What the exercise asks => What follows is a listing. Return every line of it exactly.

Supplied data =>
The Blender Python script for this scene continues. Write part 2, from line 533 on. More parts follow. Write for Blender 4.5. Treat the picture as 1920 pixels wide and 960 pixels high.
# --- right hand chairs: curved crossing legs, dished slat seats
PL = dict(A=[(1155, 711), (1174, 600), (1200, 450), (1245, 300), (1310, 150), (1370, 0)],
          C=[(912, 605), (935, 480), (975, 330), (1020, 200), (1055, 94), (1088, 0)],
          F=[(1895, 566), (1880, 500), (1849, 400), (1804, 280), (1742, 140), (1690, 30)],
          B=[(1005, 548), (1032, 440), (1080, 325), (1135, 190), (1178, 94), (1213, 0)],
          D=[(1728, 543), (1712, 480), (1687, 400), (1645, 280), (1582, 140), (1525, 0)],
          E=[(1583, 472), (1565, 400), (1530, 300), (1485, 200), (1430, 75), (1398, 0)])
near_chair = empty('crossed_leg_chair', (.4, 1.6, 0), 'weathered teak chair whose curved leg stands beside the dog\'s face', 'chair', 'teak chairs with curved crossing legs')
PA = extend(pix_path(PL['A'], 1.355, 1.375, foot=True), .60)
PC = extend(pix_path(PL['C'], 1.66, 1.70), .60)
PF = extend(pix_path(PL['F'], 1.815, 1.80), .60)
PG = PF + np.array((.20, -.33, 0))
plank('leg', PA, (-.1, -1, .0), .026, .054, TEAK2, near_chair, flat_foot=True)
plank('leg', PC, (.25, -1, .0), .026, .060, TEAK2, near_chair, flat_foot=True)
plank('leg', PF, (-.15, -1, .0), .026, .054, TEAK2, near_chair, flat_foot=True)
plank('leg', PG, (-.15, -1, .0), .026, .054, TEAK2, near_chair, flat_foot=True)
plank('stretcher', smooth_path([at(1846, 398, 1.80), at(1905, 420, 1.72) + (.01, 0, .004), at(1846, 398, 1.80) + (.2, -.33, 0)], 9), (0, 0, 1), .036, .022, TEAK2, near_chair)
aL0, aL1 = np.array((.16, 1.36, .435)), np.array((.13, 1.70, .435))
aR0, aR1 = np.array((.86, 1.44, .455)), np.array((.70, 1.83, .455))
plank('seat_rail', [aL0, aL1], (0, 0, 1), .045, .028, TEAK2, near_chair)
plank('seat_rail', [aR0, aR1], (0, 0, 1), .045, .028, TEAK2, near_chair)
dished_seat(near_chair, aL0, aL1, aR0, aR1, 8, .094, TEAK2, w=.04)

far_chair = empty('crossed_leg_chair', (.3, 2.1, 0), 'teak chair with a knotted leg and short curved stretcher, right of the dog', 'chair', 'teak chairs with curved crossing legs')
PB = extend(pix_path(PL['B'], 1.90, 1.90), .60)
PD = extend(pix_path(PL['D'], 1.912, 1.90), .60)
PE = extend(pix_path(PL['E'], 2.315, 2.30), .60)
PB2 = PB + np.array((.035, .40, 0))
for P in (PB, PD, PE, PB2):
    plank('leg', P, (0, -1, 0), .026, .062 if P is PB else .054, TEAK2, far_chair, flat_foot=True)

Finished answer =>
The Blender Python script for this scene continues. Write part 2, from line 533 on. More parts follow. Write for Blender 4.5. Treat the picture as 1920 pixels wide and 960 pixels high.
# --- right hand chairs: curved crossing legs, dished slat seats
PL = dict(A=[(1155, 711), (1174, 600), (1200, 450), (1245, 300), (1310, 150), (1370, 0)],
          C=[(912, 605), (935, 480), (975, 330), (1020, 200), (1055, 94), (1088, 0)],
          F=[(1895, 566), (1880, 500), (1849, 400), (1804, 280), (1742, 140), (1690, 30)],
          B=[(1005, 548), (1032, 440), (1080, 325), (1135, 190), (1178, 94), (1213, 0)],
          D=[(1728, 543), (1712, 480), (1687, 400), (1645, 280), (1582, 140), (1525, 0)],
          E=[(1583, 472), (1565, 400), (1530, 300), (1485, 200), (1430, 75), (1398, 0)])
near_chair = empty('crossed_leg_chair', (.4, 1.6, 0), 'weathered teak chair whose curved leg stands beside the dog\'s face', 'chair', 'teak chairs with curved crossing legs')
PA = extend(pix_path(PL['A'], 1.355, 1.375, foot=True), .60)
PC = extend(pix_path(PL['C'], 1.66, 1.70), .60)
PF = extend(pix_path(PL['F'], 1.815, 1.80), .60)
PG = PF + np.array((.20, -.33, 0))
plank('leg', PA, (-.1, -1, .0), .026, .054, TEAK2, near_chair, flat_foot=True)
plank('leg', PC, (.25, -1, .0), .026, .060, TEAK2, near_chair, flat_foot=True)
plank('leg', PF, (-.15, -1, .0), .026, .054, TEAK2, near_chair, flat_foot=True)
plank('leg', PG, (-.15, -1, .0), .026, .054, TEAK2, near_chair, flat_foot=True)
plank('stretcher', smooth_path([at(1846, 398, 1.80), at(1905, 420, 1.72) + (.01, 0, .004), at(1846, 398, 1.80) + (.2, -.33, 0)], 9), (0, 0, 1), .036, .022, TEAK2, near_chair)
aL0, aL1 = np.array((.16, 1.36, .435)), np.array((.13, 1.70, .435))
aR0, aR1 = np.array((.86, 1.44, .455)), np.array((.70, 1.83, .455))
plank('seat_rail', [aL0, aL1], (0, 0, 1), .045, .028, TEAK2, near_chair)
plank('seat_rail', [aR0, aR1], (0, 0, 1), .045, .028, TEAK2, near_chair)
dished_seat(near_chair, aL0, aL1, aR0, aR1, 8, .094, TEAK2, w=.04)

far_chair = empty('crossed_leg_chair', (.3, 2.1, 0), 'teak chair with a knotted leg and short curved stretcher, right of the dog', 'chair', 'teak chairs with curved crossing legs')
PB = extend(pix_path(PL['B'], 1.90, 1.90), .60)
PD = extend(pix_path(PL['D'], 1.912, 1.90), .60)
PE = extend(pix_path(PL['E'], 2.315, 2.30), .60)
PB2 = PB + np.array((.035, .40, 0))
for P in (PB, PD, PE, PB2):
    plank('leg', P, (0, -1, 0), .026, .062 if P is PB else .054, TEAK2, far_chair, flat_foot=True)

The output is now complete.